SI SAREBBERO USATI GLI STESSI

‘INGREDIENTI’ SE LA RISPOSTA

FOSSE STATA DIRETTA AD UN UOMO?

 

Leggendo su La Voce la nota di Loretta Contucci sul Centro estivo di Torriana, ma soprattutto l’inqualificabile risposta della San Damiano (inqualificabile, soprattutto, perché sembra partorita dall’abile penna e dalla mente di un sacerdote), mi sono sentita un po’ in colpa. Il 20 giugno, infatti, all’ultimo Consiglio della Comunità Montana avevo chiesto spiegazioni proprio in ordine al servizio reso dalla San Damiano. L’assessore torrianese Mara Fabbri mi rispondeva che, in aggiunta al centro estivo svolto quale servizio associato a Verucchio, “per altre esigenze” (senza per altro specificare quali) era stato “realizzato un qualcosa che non è giusto chiamare centro estivo”, essendo rappresentato da “quattro ore di ritrovo per i bambini di Torriana nella scuola elementare. Ma è qualcosa di diverso, quindi siamo su due piani diversi”.

La Contucci era presente. Non vorrei averne stimolato la curiosità e l’interesse, a sua volta spinta dalle lamentele di alcune madri, che avevano invitato anche la scrivente ad un incontro.

Quanto poi al concetto di volontariato espresso dalla Contucci, non credo proprio meritasse l’epiteto di “lavandaia”, in perfetto stile maschilista. Se la chiacchierata “non va mai bene ad una persona che ‘mastica’ un po’ di Vangelo” [la Contucci, tra l’altro, è anche diplomata in scienze religiose], va ancor meno bene a chi, in virtù della scelta ecclesiale, della carità cristiana dovrebbe aver fatto uno scopo di vita.

La discussione nata, alquanto spregevole, evidenzia ancora una volta la notevole confusione esistente tra forme diverse di impegno sociale organizzate, spesso confuse e tutte genericamente indicate come “esperienze di volontariato”.

Forse la Contucci è rimasta ferma - come me - ad un concetto di “volontariato puro”: piena autonomia, gratuità totale, incompatibilità assoluta con qualsiasi forma di lavoro salariato.

Sveglia, Contucci, questo era il volontariato della nostra giovinezza. Oggi si parla di “volontariato consolatorio”, che finisce per essere un elemento di mantenimento dei vari tipi di miseria; di “volontariato gestionale”, che Franco Prina (docente di sociologia della devianza all’università di Torino) acutamente definisce “luogo dell’ambiguità, oggetto com’è di finanziamenti pubblici in cambio di prestazioni, spesso ambito di lavoro nero sostitutivo di funzioni che possono essere svolte dai servizi pubblici” o dalla cooperazione sociale vera e propria. Infine il volontariato dei diritti, meno visibile e meno riconosciuto, ma più attento a tutelare l’interesse delle persone in difficoltà.

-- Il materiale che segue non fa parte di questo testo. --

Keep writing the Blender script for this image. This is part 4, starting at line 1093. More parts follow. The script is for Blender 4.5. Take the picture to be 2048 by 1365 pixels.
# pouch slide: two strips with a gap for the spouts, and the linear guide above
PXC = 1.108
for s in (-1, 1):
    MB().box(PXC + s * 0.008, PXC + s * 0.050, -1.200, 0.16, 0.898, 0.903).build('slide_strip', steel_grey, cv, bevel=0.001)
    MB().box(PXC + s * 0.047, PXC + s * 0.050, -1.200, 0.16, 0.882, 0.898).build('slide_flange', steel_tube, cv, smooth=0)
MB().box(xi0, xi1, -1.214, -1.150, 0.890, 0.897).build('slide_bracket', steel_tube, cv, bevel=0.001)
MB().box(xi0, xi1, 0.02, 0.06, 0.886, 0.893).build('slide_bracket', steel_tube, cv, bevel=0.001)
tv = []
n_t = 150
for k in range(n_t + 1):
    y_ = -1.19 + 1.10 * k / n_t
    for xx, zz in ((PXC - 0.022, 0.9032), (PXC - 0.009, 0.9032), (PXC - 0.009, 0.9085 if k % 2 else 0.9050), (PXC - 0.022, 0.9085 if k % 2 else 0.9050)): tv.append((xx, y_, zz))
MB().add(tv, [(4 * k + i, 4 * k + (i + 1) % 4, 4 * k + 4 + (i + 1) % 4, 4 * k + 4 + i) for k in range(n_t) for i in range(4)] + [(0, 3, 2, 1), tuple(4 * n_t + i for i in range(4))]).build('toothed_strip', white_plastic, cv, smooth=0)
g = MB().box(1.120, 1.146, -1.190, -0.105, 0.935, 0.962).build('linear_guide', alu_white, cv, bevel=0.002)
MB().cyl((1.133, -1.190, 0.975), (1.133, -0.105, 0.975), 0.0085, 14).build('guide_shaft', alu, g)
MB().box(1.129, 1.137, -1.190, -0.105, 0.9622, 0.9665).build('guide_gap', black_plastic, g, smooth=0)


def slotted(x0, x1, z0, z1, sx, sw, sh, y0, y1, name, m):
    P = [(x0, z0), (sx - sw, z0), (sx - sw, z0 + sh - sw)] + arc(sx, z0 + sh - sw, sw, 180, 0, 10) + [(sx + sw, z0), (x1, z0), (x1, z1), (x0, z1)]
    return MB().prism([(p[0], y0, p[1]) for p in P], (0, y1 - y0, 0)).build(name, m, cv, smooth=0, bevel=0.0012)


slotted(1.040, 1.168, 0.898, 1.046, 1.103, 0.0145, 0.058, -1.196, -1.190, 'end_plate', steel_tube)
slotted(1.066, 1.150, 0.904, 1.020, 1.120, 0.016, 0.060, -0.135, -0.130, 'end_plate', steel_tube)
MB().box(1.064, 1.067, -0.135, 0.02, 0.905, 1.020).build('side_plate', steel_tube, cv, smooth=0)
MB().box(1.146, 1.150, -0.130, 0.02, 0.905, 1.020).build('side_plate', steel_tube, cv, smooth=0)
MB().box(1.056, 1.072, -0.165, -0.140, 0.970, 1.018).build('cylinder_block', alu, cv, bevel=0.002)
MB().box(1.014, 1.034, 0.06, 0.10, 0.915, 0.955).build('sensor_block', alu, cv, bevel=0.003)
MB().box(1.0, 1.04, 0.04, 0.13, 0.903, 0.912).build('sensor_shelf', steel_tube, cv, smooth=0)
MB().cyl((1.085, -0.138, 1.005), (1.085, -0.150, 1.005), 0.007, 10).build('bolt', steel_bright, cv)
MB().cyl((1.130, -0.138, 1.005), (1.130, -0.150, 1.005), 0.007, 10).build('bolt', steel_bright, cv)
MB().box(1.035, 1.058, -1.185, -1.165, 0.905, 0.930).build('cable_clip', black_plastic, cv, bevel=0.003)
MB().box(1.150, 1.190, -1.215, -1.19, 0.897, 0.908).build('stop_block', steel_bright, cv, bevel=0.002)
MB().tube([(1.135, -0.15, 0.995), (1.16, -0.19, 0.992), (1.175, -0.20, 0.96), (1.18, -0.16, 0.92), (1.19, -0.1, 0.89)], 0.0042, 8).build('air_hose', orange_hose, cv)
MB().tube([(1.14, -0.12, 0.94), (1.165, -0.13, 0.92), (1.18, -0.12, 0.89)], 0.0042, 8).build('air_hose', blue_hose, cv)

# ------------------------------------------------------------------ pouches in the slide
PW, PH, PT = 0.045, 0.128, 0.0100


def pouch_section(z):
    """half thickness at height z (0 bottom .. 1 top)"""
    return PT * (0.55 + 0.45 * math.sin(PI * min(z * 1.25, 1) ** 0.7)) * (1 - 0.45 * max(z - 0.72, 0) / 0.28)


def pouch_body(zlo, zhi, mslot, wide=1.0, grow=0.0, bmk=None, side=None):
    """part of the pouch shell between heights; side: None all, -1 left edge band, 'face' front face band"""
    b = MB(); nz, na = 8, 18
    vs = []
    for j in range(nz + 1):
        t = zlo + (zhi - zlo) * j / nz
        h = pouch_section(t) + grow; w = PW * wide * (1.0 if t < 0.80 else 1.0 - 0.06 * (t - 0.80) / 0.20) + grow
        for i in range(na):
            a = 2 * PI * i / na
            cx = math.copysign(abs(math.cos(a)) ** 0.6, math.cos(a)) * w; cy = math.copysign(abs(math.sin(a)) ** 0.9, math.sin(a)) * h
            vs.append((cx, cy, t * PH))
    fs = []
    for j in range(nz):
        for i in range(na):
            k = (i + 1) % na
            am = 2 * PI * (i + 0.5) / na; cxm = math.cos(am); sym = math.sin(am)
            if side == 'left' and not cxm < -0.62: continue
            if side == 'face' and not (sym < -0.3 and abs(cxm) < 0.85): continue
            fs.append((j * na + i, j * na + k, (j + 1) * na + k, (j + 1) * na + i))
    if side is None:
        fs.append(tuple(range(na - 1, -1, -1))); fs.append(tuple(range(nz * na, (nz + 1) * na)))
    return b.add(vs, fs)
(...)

L’interesse crescente del sistema politico per le prime due forme non è casuale, laiche o religiose che siano, purché acritiche.

Mi ha sempre preoccupato l’interesse del sistema politico a sfruttare le potenzialità del volontariato quali risorse di servizio a basso costo (a volte neppure tanto basso) e, insieme, fortemente accreditate sul piano dell’immagine, che non mettono in discussione l’operato degli amministratori.

Spesso e volentieri anche il miglior volontariato rappresenta uno dei tanti tranelli continuamente tesi per tentare di giustificare le vistose carenze esistenti nel campo della tutela delle esigenze e dei diritti dei cittadini più deboli.

Ho sempre espresso voto contrario (a Rimini prima, a Santarcangelo poi) ad iniziative coinvolgenti un volontariato egemonizzato, collaterale, liberatorio sì, ma non riparatorio, residuale, ascoltato nella programmazione ed anche usato nella esecuzione. Mi spaventano le ditte che avanzano - delle quali non fa certo parte la San Damiano - ben remunerate, che io definisco “appaltatrici del bisogno”, o “lobby del bisogno”, ben mimetizzate sotto la copertura del “non profit”, che spesso si traduce in “for profit”.

Mi spiace - ripeto - se la mia richiesta di delucidazioni ad una Comunità Montana che probabilmente non ha ancora piena coscienza delle proprie possibilità, può aver aizzato la curiosità - anche politica, perché no? - della Contucci, che certamente non meritava un affronto che di cristiano ha men che nulla, di maschilismo tanto. Sarebbero stati utilizzati gli stessi ‘ingredienti’, nella risposta, se ci si fosse rivolti a un uomo?

Dopo aver letto l’attacco teso soprattutto a demolire l’immagine di una persona che aveva solo avanzato perplessità amministrative, non posso che esprimere solidarietà, se non altro femminile, a Loretta Contucci.